We report in situ major and trace element and Li isotope analyses of murakamiite and Li–rich pectolite in an albitite and whole–rock analyses of the albitite and host granite from Iwagi Islet, SW Japan. The albitite forms small bodies that are several tens of centimeters to tens of meters in size, disseminated in a host granite of Late Cretaceous age. The studied murakamiite–bearing albitite contains albite, sugilite, aegirine–augite, quartz, murakamiite–Li–rich pectolite, microcline, katayamalite, and accessory minerals. It shows conspicuous strain–induced textures.

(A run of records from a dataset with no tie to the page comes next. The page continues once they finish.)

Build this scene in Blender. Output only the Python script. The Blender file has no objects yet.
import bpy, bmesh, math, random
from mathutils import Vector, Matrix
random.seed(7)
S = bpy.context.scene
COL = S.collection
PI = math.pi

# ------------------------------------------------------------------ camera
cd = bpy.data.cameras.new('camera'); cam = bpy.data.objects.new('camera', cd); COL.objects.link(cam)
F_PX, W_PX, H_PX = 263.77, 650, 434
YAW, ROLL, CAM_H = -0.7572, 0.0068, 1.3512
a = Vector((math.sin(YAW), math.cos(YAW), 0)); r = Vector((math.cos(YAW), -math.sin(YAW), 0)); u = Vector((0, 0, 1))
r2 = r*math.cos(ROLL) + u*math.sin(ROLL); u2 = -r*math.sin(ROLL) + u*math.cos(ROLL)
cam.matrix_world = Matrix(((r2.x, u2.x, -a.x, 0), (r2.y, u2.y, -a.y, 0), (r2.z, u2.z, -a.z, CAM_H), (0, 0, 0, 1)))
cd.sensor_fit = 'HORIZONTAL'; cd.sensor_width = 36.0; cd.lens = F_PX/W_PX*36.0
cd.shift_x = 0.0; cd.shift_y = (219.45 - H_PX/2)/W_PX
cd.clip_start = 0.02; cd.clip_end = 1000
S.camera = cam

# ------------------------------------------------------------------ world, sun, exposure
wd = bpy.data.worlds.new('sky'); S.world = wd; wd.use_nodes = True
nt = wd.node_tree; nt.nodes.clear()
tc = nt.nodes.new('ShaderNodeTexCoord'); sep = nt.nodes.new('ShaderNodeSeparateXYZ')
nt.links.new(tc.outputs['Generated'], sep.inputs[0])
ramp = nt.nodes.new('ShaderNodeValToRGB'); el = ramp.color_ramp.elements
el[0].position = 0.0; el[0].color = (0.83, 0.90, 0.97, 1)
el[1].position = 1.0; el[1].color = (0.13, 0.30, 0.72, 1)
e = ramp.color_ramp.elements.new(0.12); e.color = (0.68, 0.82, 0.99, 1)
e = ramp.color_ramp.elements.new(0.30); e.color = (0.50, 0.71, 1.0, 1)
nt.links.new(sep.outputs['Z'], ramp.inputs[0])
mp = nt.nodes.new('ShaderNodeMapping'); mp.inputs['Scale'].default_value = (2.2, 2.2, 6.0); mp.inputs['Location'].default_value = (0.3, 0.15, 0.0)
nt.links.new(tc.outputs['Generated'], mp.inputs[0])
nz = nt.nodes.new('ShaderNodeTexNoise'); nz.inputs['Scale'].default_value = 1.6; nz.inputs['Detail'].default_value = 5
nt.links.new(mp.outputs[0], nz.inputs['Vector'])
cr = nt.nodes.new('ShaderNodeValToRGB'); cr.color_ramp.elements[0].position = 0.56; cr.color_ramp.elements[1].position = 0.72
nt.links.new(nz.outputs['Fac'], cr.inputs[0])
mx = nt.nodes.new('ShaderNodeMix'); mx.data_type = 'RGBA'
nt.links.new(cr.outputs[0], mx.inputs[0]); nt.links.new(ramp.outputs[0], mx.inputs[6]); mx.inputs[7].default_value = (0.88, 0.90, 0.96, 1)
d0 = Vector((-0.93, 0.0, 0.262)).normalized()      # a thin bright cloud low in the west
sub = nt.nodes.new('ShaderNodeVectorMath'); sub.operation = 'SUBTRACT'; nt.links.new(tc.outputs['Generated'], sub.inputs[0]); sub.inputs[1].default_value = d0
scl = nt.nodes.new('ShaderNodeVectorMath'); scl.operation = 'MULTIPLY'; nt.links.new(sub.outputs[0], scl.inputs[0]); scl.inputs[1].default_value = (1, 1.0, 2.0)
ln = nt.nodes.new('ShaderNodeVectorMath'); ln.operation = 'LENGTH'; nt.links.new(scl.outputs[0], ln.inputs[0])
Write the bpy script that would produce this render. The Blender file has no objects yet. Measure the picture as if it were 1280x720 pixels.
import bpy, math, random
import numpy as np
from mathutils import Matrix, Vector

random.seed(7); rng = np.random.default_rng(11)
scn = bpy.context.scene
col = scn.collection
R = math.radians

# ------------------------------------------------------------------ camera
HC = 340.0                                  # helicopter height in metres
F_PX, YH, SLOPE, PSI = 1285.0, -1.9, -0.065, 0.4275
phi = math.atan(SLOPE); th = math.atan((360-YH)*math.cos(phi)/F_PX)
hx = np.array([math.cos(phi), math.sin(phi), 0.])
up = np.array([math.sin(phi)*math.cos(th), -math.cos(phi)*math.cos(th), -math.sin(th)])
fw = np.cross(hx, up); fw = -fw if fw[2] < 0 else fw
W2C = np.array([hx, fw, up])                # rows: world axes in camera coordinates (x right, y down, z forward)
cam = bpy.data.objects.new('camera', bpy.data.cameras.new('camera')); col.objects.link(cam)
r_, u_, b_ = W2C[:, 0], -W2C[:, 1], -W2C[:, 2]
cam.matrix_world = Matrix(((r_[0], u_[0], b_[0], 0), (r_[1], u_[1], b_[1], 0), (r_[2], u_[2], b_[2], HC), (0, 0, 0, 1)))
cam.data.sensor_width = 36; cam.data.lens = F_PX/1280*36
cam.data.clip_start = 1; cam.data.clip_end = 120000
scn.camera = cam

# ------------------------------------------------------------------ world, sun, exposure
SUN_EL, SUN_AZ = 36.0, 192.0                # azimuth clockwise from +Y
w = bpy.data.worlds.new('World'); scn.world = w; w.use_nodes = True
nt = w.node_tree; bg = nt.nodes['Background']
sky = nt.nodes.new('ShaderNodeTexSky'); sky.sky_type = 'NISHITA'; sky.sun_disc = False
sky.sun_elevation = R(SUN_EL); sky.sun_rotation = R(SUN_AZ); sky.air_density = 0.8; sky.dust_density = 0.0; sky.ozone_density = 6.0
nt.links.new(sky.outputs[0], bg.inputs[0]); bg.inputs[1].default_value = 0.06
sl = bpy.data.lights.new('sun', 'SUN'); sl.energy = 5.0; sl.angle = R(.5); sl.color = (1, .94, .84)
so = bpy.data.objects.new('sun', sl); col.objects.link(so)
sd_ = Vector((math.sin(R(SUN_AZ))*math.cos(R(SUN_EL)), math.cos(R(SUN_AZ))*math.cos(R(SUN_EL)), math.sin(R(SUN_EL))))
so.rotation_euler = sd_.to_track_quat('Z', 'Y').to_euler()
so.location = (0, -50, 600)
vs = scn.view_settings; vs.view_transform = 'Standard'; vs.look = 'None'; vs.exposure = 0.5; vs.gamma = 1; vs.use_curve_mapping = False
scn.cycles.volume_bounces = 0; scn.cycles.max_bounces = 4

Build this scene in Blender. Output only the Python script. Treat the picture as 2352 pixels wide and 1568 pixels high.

The murakamiite and Li–rich pectolite form a solid solution with Li × 100/(Li + Na) atomic ratios ranging from 44.2 to 60.1, and the Na line profiles show a zoning structure in which Na decreases from core to rim. Major and trace element compositions of murakamiite–pectolite normalized to that of albitite indicate the enrichments of some elements, particularly in Mn, Ca, Li, Sr, and REEs, roughly on the same order of magnitude (~ 10 times). The albitite–normalized element concentrations vary systematically with ionic radius of the element; the normalized concentrations of cations with the same valence roughly form a simple convex parabolic curve when plot against the ionic radius. This indicates that the element partitioning of murakamiite and pectolite during metasomatism to form albitite took place under a strong control of crystal structure, quasi–equilibrated with metasomatic fluids and coexisting minerals. The δ7Li values of murakamiite and Li–rich pectolite show a wide range from −9.1 to +0.4‰ (average −2.9‰), and no obvious correlation with Li contents was observed. These δ7Li values should have resulted from hydrothermal fluid–rock interactions at the temperatures of 300–600 °C. The very low δ7Li values down to −9.1‰ may have originated from intra–crystalline Li isotope diffusion, or involvement of deep–seated, Li–Na–enriched subduction–zone fluids with low δ7Li values.